PROBLEM REQUIREMENTS >> Write out each line exactly as given. Leave the pictures out of your copy.

DATASET SECTION >>
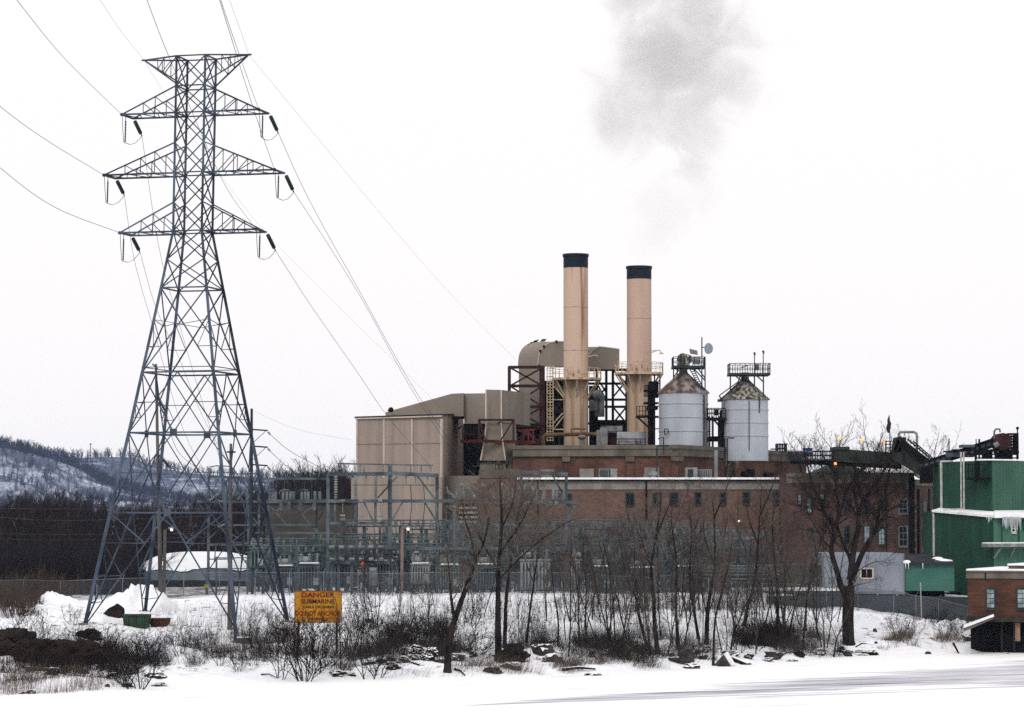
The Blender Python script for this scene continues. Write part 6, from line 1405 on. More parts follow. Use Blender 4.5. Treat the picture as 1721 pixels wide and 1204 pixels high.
for body, px, py, sz, m_, sx in (('DANGER',534,1000.5,.48,M_sred,1.18),('SUBMARINE',534,1011.5,.42,M_sblk,1.02),('CABLE CROSSING',535,1020.5,.24,M_sblk,1.1),('DO NOT ANCHOR',534,1031.5,.44,M_sred,.82),('OR DREDGE',534,1041,.2,M_sblk,1.2)):
    text(bd, body, px, py, Ys-.012, sz, m_, sx)
# ================================================================ RIVER BANK
def Yfor(px, py):
    best = 200; bd = 1e9
    for Y in np.arange(160, 245, .5):
        x = (px-CX)/F*Y; z = gz(x, Y); yy = HOR+(CAMZ-z)*F/Y
        if abs(yy-py) < bd: bd = abs(yy-py); best = Y
    return float(best)
def gp(px, py): Y = Yfor(px, py); return G(px, Y)
def hero(name, label, limbs, seed, dens=2.2, L1=1.6, spread=.8, group=None, mt=M_bark, mc=M_twig, lv=3, depth=1.0):
    """limbs: (points [(px,py)], r0, r1, depth drift in metres); the first limb is the trunk"""
    rd = random.Random(seed); base = gp(*limbs[0][0][0]); Y0 = base.y; t_ = thing(name, label, 'tree', base, group); tr = MB(); cr = MB()
    for li, (pts, r0, r1, dd) in enumerate(limbs):
        n_ = len(pts); w = [P(x,y,Y0+dd*i/max(1,n_-1)*depth) for i, (x,y) in enumerate(pts)]
        if li == 0: w[0] = base-Vector((0,0,.3))
        w = crom(w, 4); m_ = len(w); rad = [r0+(r1-r0)*i/(m_-1) for i in range(m_)]
        if li == 0: rad[0] *= 1.35
        (tr if r0 > .06 else cr).tube(w, rad, 8)
        tot = sum((w[i+1]-w[i]).length for i in range(m_-1)); k = int(tot*dens*(0.25 if li == 0 and len(limbs) > 3 else 1))
        for j in range(k):
            t = rd.uniform(.25 if li else .45, 1)*(m_-1.001); i = int(t); q = w[i].lerp(w[i+1], t-i); rr = rad[i]; ax = (w[i+1]-w[i]).normalized()
            for lv_, pp, ra in subgrow(rd, q, ax, L1*rd.uniform(.5,1.3)*(1.25-.5*t/m_), max(.012, min(rr*.55,.05)), spread, lv): cr.tube(pp, ra, 3, cap=False)
    tr.build('trunk', mt, t_, smooth=True); cr.build('crown', mc, t_); return t_
def subgrow(rd, q, ax, L_, r, spread, lv):
    out = []
    def br(p, d, L, r, l):
        n = 4 if l == 0 else 3; pts = [p.copy()]; rad = [r]
        for i in range(n): d = (d+Vector((rd.gauss(0,.16),rd.gauss(0,.16),rd.gauss(0,.1)+.07))).normalized(); pts.append(pts[-1]+d*L/n); rad.append(max(.005, r*(1-.75*(i+1)/n)))
        out.append((l, pts, rad))
        if l+1 < lv:
            for k in range(4 if l == 0 else 3):
                t = rd.uniform(.25,.95)*n; i = min(int(t), n-1); s_ = d.cross(Vector((rd.gauss(0,1),rd.gauss(0,1),rd.gauss(0,1)))).normalized()
                br(pts[i].lerp(pts[i+1], t-i), (d*.8+s_*.75+Vector((0,0,.12))).normalized(), L*rd.uniform(.4,.65), max(r*.55,.007), l+1)
    s_ = ax.cross(Vector((rd.gauss(0,1),rd.gauss(0,1),rd.gauss(0,1)))).normalized()
    br(q, (ax*.6+s_*spread+Vector((0,0,.15))).normalized(), L_, r, 0); return out
hero('bank_tree', 'big dark bare tree with four spreading limbs before the old brick building', [
 ([(1424,1080),(1425,1040),(1427,1003),(1427,985)], .46, .40, 0),
 ([(1423,1000),(1414,987),(1407,962),(1397,924),(1402,889),(1385,862),(1380,840),(1367,820),(1357,782),(1352,765)], .27, .04, -1.5),
 ([(1402,889),(1412,860),(1419.6,834.6),(1427,815),(1439.5,805),(1452,785),(1458,772)], .13, .03, 1.2),
 ([(1429,985),(1429.5,944),(1419.6,919),(1407,882),(1409,850),(1404,815),(1398,780)], .17, .03, 2),
 ([(1429,975),(1434.5,924),(1442,889),(1443,864.5),(1454.5,834.6),(1477,807),(1489,782),(1492,770)], .26, .04, .5),
 ([(1443,866),(1438,840),(1434.5,819.6),(1436,800),(1442,765)], .11, .025, -2),
 ([(1431,975),(1452,924),(1472,889),(1477,859.5),(1487,834.6),(1494,795),(1498,775)], .22, .03, -1),
 ([(1472,889),(1492,859.5),(1512,852),(1529,849.5),(1545,852)], .10, .02, -.5),
 ([(1477,878),(1497,869.5),(1514,879),(1523,892)], .07, .015, -1.2),
 ([(1487,834.6),(1509,820),(1527,792),(1532,784)], .09, .02, .8),
 ([(1380,840),(1362,836),(1345,812),(1338,795)], .06, .02, 1),
 ([(1397,924),(1378,900),(1362,870),(1352,850)], .06, .02, -1),
 ([(1434,965),(1458,950),(1476,944),(1496,948)], .045, .01, -1.5),
 ([(1434,985),(1452,981),(1470,978)], .035, .01, -1.5)], 11, dens=3.3, L1=1.9, mc=M_bark)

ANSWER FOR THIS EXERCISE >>
The Blender Python script for this scene continues. Write part 6, from line 1405 on. More parts follow. Use Blender 4.5. Treat the picture as 1721 pixels wide and 1204 pixels high.
for body, px, py, sz, m_, sx in (('DANGER',534,1000.5,.48,M_sred,1.18),('SUBMARINE',534,1011.5,.42,M_sblk,1.02),('CABLE CROSSING',535,1020.5,.24,M_sblk,1.1),('DO NOT ANCHOR',534,1031.5,.44,M_sred,.82),('OR DREDGE',534,1041,.2,M_sblk,1.2)):
    text(bd, body, px, py, Ys-.012, sz, m_, sx)
# ================================================================ RIVER BANK
def Yfor(px, py):
    best = 200; bd = 1e9
    for Y in np.arange(160, 245, .5):
        x = (px-CX)/F*Y; z = gz(x, Y); yy = HOR+(CAMZ-z)*F/Y
        if abs(yy-py) < bd: bd = abs(yy-py); best = Y
    return float(best)
def gp(px, py): Y = Yfor(px, py); return G(px, Y)
def hero(name, label, limbs, seed, dens=2.2, L1=1.6, spread=.8, group=None, mt=M_bark, mc=M_twig, lv=3, depth=1.0):
    """limbs: (points [(px,py)], r0, r1, depth drift in metres); the first limb is the trunk"""
    rd = random.Random(seed); base = gp(*limbs[0][0][0]); Y0 = base.y; t_ = thing(name, label, 'tree', base, group); tr = MB(); cr = MB()
    for li, (pts, r0, r1, dd) in enumerate(limbs):
        n_ = len(pts); w = [P(x,y,Y0+dd*i/max(1,n_-1)*depth) for i, (x,y) in enumerate(pts)]
        if li == 0: w[0] = base-Vector((0,0,.3))
        w = crom(w, 4); m_ = len(w); rad = [r0+(r1-r0)*i/(m_-1) for i in range(m_)]
        if li == 0: rad[0] *= 1.35
        (tr if r0 > .06 else cr).tube(w, rad, 8)
        tot = sum((w[i+1]-w[i]).length for i in range(m_-1)); k = int(tot*dens*(0.25 if li == 0 and len(limbs) > 3 else 1))
        for j in range(k):
            t = rd.uniform(.25 if li else .45, 1)*(m_-1.001); i = int(t); q = w[i].lerp(w[i+1], t-i); rr = rad[i]; ax = (w[i+1]-w[i]).normalized()
            for lv_, pp, ra in subgrow(rd, q, ax, L1*rd.uniform(.5,1.3)*(1.25-.5*t/m_), max(.012, min(rr*.55,.05)), spread, lv): cr.tube(pp, ra, 3, cap=False)
    tr.build('trunk', mt, t_, smooth=True); cr.build('crown', mc, t_); return t_
def subgrow(rd, q, ax, L_, r, spread, lv):
    out = []
    def br(p, d, L, r, l):
        n = 4 if l == 0 else 3; pts = [p.copy()]; rad = [r]
        for i in range(n): d = (d+Vector((rd.gauss(0,.16),rd.gauss(0,.16),rd.gauss(0,.1)+.07))).normalized(); pts.append(pts[-1]+d*L/n); rad.append(max(.005, r*(1-.75*(i+1)/n)))
        out.append((l, pts, rad))
        if l+1 < lv:
            for k in range(4 if l == 0 else 3):
                t = rd.uniform(.25,.95)*n; i = min(int(t), n-1); s_ = d.cross(Vector((rd.gauss(0,1),rd.gauss(0,1),rd.gauss(0,1)))).normalized()
                br(pts[i].lerp(pts[i+1], t-i), (d*.8+s_*.75+Vector((0,0,.12))).normalized(), L*rd.uniform(.4,.65), max(r*.55,.007), l+1)
    s_ = ax.cross(Vector((rd.gauss(0,1),rd.gauss(0,1),rd.gauss(0,1)))).normalized()
    br(q, (ax*.6+s_*spread+Vector((0,0,.15))).normalized(), L_, r, 0); return out
hero('bank_tree', 'big dark bare tree with four spreading limbs before the old brick building', [
 ([(1424,1080),(1425,1040),(1427,1003),(1427,985)], .46, .40, 0),
 ([(1423,1000),(1414,987),(1407,962),(1397,924),(1402,889),(1385,862),(1380,840),(1367,820),(1357,782),(1352,765)], .27, .04, -1.5),
 ([(1402,889),(1412,860),(1419.6,834.6),(1427,815),(1439.5,805),(1452,785),(1458,772)], .13, .03, 1.2),
 ([(1429,985),(1429.5,944),(1419.6,919),(1407,882),(1409,850),(1404,815),(1398,780)], .17, .03, 2),
 ([(1429,975),(1434.5,924),(1442,889),(1443,864.5),(1454.5,834.6),(1477,807),(1489,782),(1492,770)], .26, .04, .5),
 ([(1443,866),(1438,840),(1434.5,819.6),(1436,800),(1442,765)], .11, .025, -2),
 ([(1431,975),(1452,924),(1472,889),(1477,859.5),(1487,834.6),(1494,795),(1498,775)], .22, .03, -1),
 ([(1472,889),(1492,859.5),(1512,852),(1529,849.5),(1545,852)], .10, .02, -.5),
 ([(1477,878),(1497,869.5),(1514,879),(1523,892)], .07, .015, -1.2),
 ([(1487,834.6),(1509,820),(1527,792),(1532,784)], .09, .02, .8),
 ([(1380,840),(1362,836),(1345,812),(1338,795)], .06, .02, 1),
 ([(1397,924),(1378,900),(1362,870),(1352,850)], .06, .02, -1),
 ([(1434,965),(1458,950),(1476,944),(1496,948)], .045, .01, -1.5),
 ([(1434,985),(1452,981),(1470,978)], .035, .01, -1.5)], 11, dens=3.3, L1=1.9, mc=M_bark)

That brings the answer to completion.